Tuesday, October 05, 2010

An Open Letter to Religious Leaders on Gay Youth Suicides

Dear Clergy Colleagues:

It’s Tuesday morning, and you are probably not quite ready to think about next weekend’s sermon. Perhaps you’ve already announced the upcoming topic in your newsletter. I am praying that you might be willing to change it.

You may know that October 11th is National Coming Out Day, a day that encourages gay, lesbian, bisexual, and transgender (GLBT) people to publicly state who they are. In light of the at least five gay youth who killed themselves in September, it’s time for us to come together as religious leaders and say, “Enough.”

I’m hoping that next weekend from your pulpits you will come out with your support for GLBT youth and adults. Yesterday, I issued this challenge to the nation’s clergy in a column for the Washington Post. You can read it at http://ow.ly/2Oj7l

In part, it read:

All of us have teens and young adults who are gay or lesbian in our congregations, many who are suffering in silence and are at risk. A study done by my colleagues at the Christian Community, found that 14% of teens in religious communities identify as something other than heterosexual. Almost nine in ten of them have not been open about their sexuality with clergy or other adult leaders in their faith communities. Almost half have not disclosed their sexual orientation to their parents. And nonheterosexual teens who regularly attend religious services were twice as likely as heterosexual teens to have seriously considered suicide. Our young people are dying because we are not speaking out for them.
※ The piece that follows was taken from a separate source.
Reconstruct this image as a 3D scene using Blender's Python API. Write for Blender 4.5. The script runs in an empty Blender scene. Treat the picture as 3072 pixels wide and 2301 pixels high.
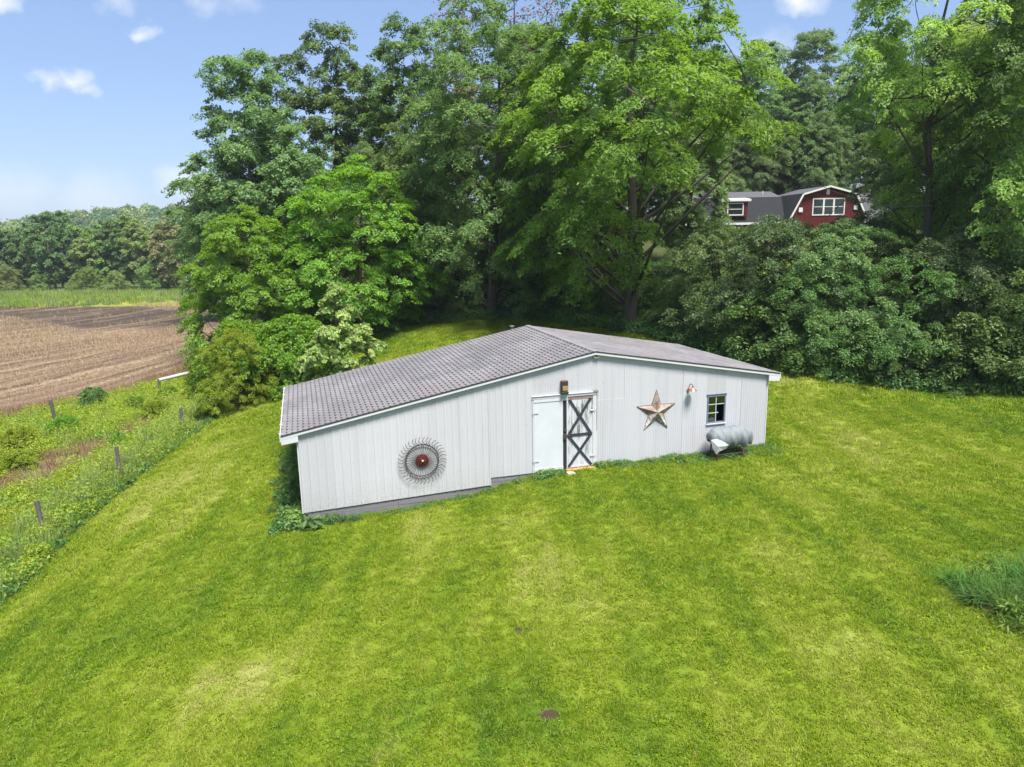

What if next weekend all of us told them from our pulpits how heartbroken we are by Tyler Clementi’s suicide and that we want to make sure that no young person in our community would ever feel such despair? Or perhaps you can begin to develop sexuality education programs in your community for youth and parents that include education about sexual orientation and gender identity. Include books in your congregation library about new theological understandings of sexual orientation and pamphlets from LGBT persons in your vestibules. Invite LGBT adults in your congregations to lead worship or education programs and tell their stories. Tell your teens and young adults that you love them, that God loves them and that you will stand with them in the face of bullying, victimization, and harassment. Invite them, beseech them to come to you or other trusted adults if they are even remotely thinking about taking their own life.

As a member of the Religious Institute network, I know that you support full inclusion of LGBT persons. I hope you’ll join with clergy across the United States in speaking out this weekend. For worship resources, see our online guide, Acting Out Loud.

You may remember that Dietrich Bonhoeffer wrote, “Silence in the face of evil is itself evil; God will not hold us guiltless. Not to speak is to speak. Not to act is to act.” It is time for all of us to act.

In Faith,

Rev. Debra W. Haffner


Eric Folkerth said...

Debra: Thanks so much for this important and timely challenge. I have been praying much about this over the past few days, and do believe God is calling us to speak out this coming Sunday.

You have correctly identified that the silence of religious leaders and faith communities allows this bullying to take on a *theological* and *spiritual* acceptance that should chill us all.

Now is the time for religious leaders to speak. Thanks for issuing the challenge

Tyson said...

Thank you for providing that loud and strong voice in the Post. Now more than ever it's important that gay youth and other open-minded seekers have the chance to find a UU church.